Khalil Hamra / AP

UN human rights body backs call for accountability in Gaza war

Resolution by UN Human Rights Council has no binding effect, but adds pressure for war crimes prosecutions

The United Nation's top human rights body on Friday backed calls for accountability in last year's conflict in Gaza, in which more than 2,200 Palestinians and 73 Israelis were killed, and Gaza’s infrastructure was decimated.

The decision by the Geneva-based U.N. Human Rights Council has no binding effect, but adds to pressure for war crimes prosecutions before the International Criminal Court.

Israel condemned the move, saying it was one-sided and ignored the fact that Israel is conducting its own investigations into possible wrongdoing.

Forty-one of the council's 47 members voted in favor of the resolution, which cited a recent U.N. report concluding that both Israel and Palestinian armed groups may have committed grave crimes during the 50-day conflict. 

Five countries abstained while the United States voted against the text, saying it was biased against Israel.

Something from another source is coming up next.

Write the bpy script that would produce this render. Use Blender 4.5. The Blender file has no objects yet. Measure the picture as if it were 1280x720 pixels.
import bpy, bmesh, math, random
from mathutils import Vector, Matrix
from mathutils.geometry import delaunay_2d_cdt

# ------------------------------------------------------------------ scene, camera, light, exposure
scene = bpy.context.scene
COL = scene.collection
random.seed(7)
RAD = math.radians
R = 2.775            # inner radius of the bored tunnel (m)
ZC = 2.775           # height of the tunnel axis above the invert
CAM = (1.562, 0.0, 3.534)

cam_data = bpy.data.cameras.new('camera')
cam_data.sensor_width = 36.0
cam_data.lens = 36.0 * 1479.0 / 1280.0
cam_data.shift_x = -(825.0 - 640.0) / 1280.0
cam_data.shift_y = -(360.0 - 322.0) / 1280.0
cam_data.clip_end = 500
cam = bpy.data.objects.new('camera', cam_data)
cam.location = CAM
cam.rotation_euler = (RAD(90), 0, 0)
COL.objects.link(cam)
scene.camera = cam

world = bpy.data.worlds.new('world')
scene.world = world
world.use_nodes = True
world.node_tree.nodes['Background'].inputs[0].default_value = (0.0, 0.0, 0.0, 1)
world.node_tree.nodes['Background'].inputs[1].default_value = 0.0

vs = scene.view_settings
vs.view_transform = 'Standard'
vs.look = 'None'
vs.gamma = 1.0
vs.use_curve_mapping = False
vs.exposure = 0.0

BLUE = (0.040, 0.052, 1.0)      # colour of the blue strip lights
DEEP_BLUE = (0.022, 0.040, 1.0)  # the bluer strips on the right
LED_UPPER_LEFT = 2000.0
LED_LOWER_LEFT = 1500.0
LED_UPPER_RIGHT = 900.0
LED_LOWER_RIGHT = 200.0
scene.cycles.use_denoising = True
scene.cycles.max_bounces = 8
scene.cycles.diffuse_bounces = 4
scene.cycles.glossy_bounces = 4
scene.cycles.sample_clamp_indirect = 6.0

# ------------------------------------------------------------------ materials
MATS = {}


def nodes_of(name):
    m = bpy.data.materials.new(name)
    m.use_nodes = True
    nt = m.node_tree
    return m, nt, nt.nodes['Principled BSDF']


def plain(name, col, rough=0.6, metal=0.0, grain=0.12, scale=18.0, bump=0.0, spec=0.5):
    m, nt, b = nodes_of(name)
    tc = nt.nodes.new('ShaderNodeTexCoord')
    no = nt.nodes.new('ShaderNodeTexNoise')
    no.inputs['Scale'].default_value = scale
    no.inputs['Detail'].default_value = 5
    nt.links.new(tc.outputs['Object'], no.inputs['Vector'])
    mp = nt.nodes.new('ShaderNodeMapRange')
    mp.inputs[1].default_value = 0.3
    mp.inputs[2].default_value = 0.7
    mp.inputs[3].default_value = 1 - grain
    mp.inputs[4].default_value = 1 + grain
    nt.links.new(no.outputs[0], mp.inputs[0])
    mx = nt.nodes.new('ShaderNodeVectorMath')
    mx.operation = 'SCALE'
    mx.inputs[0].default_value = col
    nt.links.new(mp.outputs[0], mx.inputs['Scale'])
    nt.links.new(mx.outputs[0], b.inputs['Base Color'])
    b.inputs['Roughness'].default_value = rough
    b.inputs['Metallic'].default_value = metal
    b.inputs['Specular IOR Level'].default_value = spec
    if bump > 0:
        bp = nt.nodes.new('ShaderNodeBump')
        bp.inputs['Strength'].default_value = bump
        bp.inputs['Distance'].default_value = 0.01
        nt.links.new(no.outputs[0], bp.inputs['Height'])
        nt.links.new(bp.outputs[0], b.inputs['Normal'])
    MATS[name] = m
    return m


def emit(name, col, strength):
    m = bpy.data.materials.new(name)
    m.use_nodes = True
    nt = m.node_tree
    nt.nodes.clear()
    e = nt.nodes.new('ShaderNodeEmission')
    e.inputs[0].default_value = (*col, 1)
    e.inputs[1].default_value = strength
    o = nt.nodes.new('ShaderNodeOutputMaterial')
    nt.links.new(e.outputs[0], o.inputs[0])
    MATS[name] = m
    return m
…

European countries backed the resolution, but said they were disappointed it didn't explicitly mention rockets fired by Palestinian group Hamas — which controls Gaza — toward civilian areas in Israel.

More than 2,200 Palestinians, the majority civilians, were killed during the fighting, according to U.N. and Palestinian officials, while 73 people, including six civilians, died on the Israeli side.

The resolution stressed that all those responsible for human rights violations must be held to account and effective remedies should be given to all victims, including reparations.

Israel has strongly resisted allegations its troops violated international law, claims that could have serious implications after Palestinians joined the International Criminal Court, where they are pursuing war crimes charges against Israel.

Eviatar Manor, Israel's ambassador at the U.N. in Geneva, accused the council of losing sight of its purpose and called the resolution "an anti-Israeli manifesto." He said Israeli investigations should be allowed to run their course.

An Israeli probe concluded in June that the Israeli military’s actions in Gaza during the conflict were both “lawful” and “legitimate” — a finding that human rights activists and Palestinians denounced.

Karim Lahidji, President of the Paris-based International Federation for Human Rights, said in a statement: "By supporting this milestone resolution, the EU sends a message that ... impunity will not prevail."

Palestinian envoy Ibrahim Khraishi also welcomed the resolution.